▶ _EXERCISE OBJECTIVE_
Starting at the first line of the listing below, repeat each line exactly until the line containing "sc.camera = cam", which you include. Leave out pictures.

▶ _INFORMATION SUPPLIED_
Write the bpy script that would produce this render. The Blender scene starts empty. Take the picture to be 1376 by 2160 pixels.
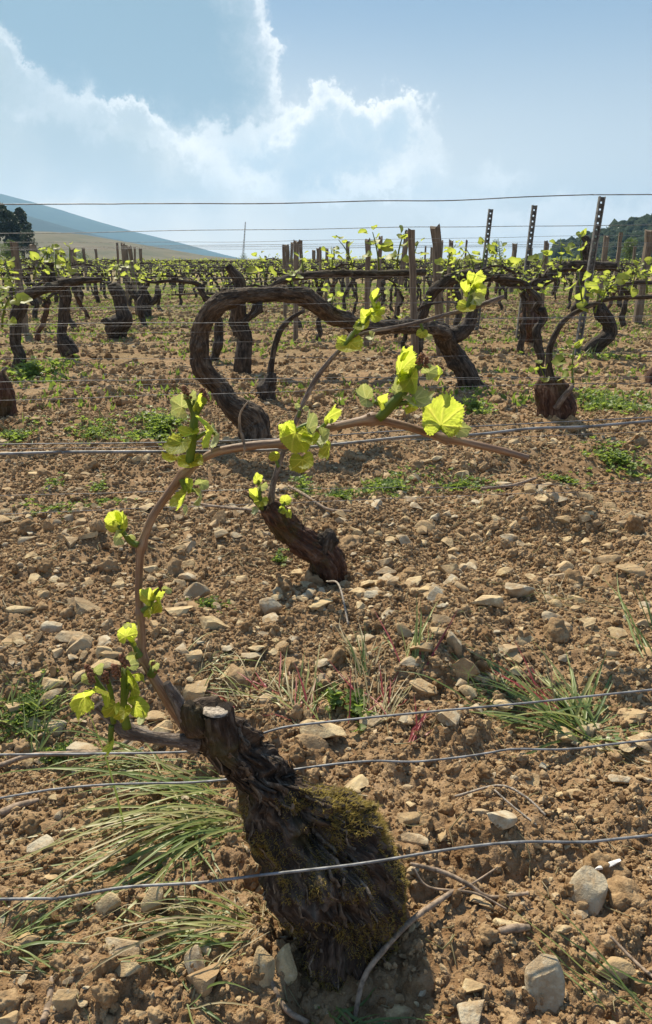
import bpy, math, random
import numpy as np
from mathutils import Vector, Matrix

sc = bpy.context.scene
rnd = random.Random(7)
rng = np.random.default_rng(7)
R = math.radians

# ------------------------------------------------------------------ camera
PITCH = R(18.8); FPX = 1571.0; CH = 1.0
cam_d = bpy.data.cameras.new('camera')
cam_d.sensor_fit = 'VERTICAL'; cam_d.sensor_height = 24.0
cam_d.lens = 12.0 / (1080.0 / FPX)
cam_d.clip_start = 0.05; cam_d.clip_end = 30000
cam = bpy.data.objects.new('camera', cam_d)
sc.collection.objects.link(cam)
cam.location = (0, 0, CH); cam.rotation_euler = (R(90) - PITCH, 0, 0)
sc.camera = cam

def pdir(px, py):
    cx = (px - 688) / FPX; cy = (1080 - py) / FPX
    return np.array([cx, math.cos(PITCH) + cy * math.sin(PITCH), -math.sin(PITCH) + cy * math.cos(PITCH)])
def at(px, py, Y):
    """world point at distance Y ahead of the photographer, in the direction of a photo pixel"""
    d = pdir(px, py); return np.array([0, 0, CH]) + d * (Y / d[1])
def pxs(px, py, Y):
    return (Y / pdir(px, py)[1]) / FPX          # metres per photo pixel there
def gp(px, py):
    d = pdir(px, py); t = CH / -d[2]
    return d[0] * t, d[1] * t

# ------------------------------------------------------------------ world, sun, exposure
SUN_AZ = R(-24); SUN_EL = R(50)       # azimuth measured from +Y, negative to the left
SKY_STRENGTH = 0.075; SUN_STRENGTH = 5.0
sun_dir = Vector((math.sin(SUN_AZ) * math.cos(SUN_EL), math.cos(SUN_AZ) * math.cos(SUN_EL), math.sin(SUN_EL)))
sd = bpy.data.lights.new('sun', 'SUN'); sd.energy = SUN_STRENGTH; sd.angle = R(0.55); sd.color = (1.0, 0.91, 0.72)
so = bpy.data.objects.new('sun', sd); sc.collection.objects.link(so)
so.rotation_euler = (-sun_dir).to_track_quat('-Z', 'Y').to_euler(); so.location = (-30, 60, 80)
sc.view_settings.view_transform = 'Standard'; sc.view_settings.look = 'None'
sc.view_settings.gamma = 1; sc.view_settings.use_curve_mapping = False
sc.view_settings.exposure = 0.6
sc.render.engine = 'CYCLES'
sc.cycles.max_bounces = 8; sc.cycles.diffuse_bounces = 3; sc.cycles.glossy_bounces = 2
sc.cycles.transmission_bounces = 4; sc.cycles.transparent_max_bounces = 6; sc.cycles.volume_bounces = 0
sc.cycles.use_denoising = True
sc.cycles.caustics_reflective = False; sc.cycles.caustics_refractive = False

class NT:
    """small helper to write node trees"""
    def __init__(s, tree): s.t = tree; s.n = tree.nodes; s.l = tree.links
    def new(s, typ, ins=None, **kw):
        n = s.n.new(typ)
        for k, v in kw.items(): setattr(n, k, v)
        if ins:
            for k, v in ins.items():
                sk = n.inputs[k]
                if isinstance(v, bpy.types.NodeSocket): s.l.new(v, sk)
                else: sk.default_value = v
        return n
    def math(s, op, a, b=None, c=None, clamp=False):
        ins = {0: a}
        if b is not None: ins[1] = b
        if c is not None: ins[2] = c
        return s.new('ShaderNodeMath', ins, operation=op, use_clamp=clamp).outputs[0]
    def sstep(s, v, a, b, lo=0.0, hi=1.0):
        return s.new('ShaderNodeMapRange', {0: v, 1: a, 2: b, 3: lo, 4: hi}, interpolation_type='SMOOTHSTEP').outputs[0]
    def mix(s, f, a, b):
        n = s.new('ShaderNodeMix', None, data_type='RGBA')
        for i, v in ((0, f), (6, a), (7, b)):
            if isinstance(v, bpy.types.NodeSocket): s.l.new(v, n.inputs[i])
            else: n.inputs[i].default_value = v if not isinstance(v, tuple) or len(v) == 4 else (*v, 1)
        return n.outputs[2]
    def ramp(s, f, stops):
        n = s.new('ShaderNodeValToRGB', {0: f}); e = n.color_ramp.elements
        while len(e) < len(stops): e.new(0.5)
        for i, (p, c) in enumerate(stops):
            e[i].position = p; e[i].color = (*c, 1)
        return n.outputs[0]
    def noise(s, vec, scale, detail=4, rough=0.55, dist=0.0):
        return s.new('ShaderNodeTexNoise', {'Vector': vec, 'Scale': scale, 'Detail': detail, 'Roughness': rough, 'Distortion': dist})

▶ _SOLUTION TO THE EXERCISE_
Write the bpy script that would produce this render. The Blender scene starts empty. Take the picture to be 1376 by 2160 pixels.
import bpy, math, random
import numpy as np
from mathutils import Vector, Matrix

sc = bpy.context.scene
rnd = random.Random(7)
rng = np.random.default_rng(7)
R = math.radians

# ------------------------------------------------------------------ camera
PITCH = R(18.8); FPX = 1571.0; CH = 1.0
cam_d = bpy.data.cameras.new('camera')
cam_d.sensor_fit = 'VERTICAL'; cam_d.sensor_height = 24.0
cam_d.lens = 12.0 / (1080.0 / FPX)
cam_d.clip_start = 0.05; cam_d.clip_end = 30000
cam = bpy.data.objects.new('camera', cam_d)
sc.collection.objects.link(cam)
cam.location = (0, 0, CH); cam.rotation_euler = (R(90) - PITCH, 0, 0)
sc.camera = cam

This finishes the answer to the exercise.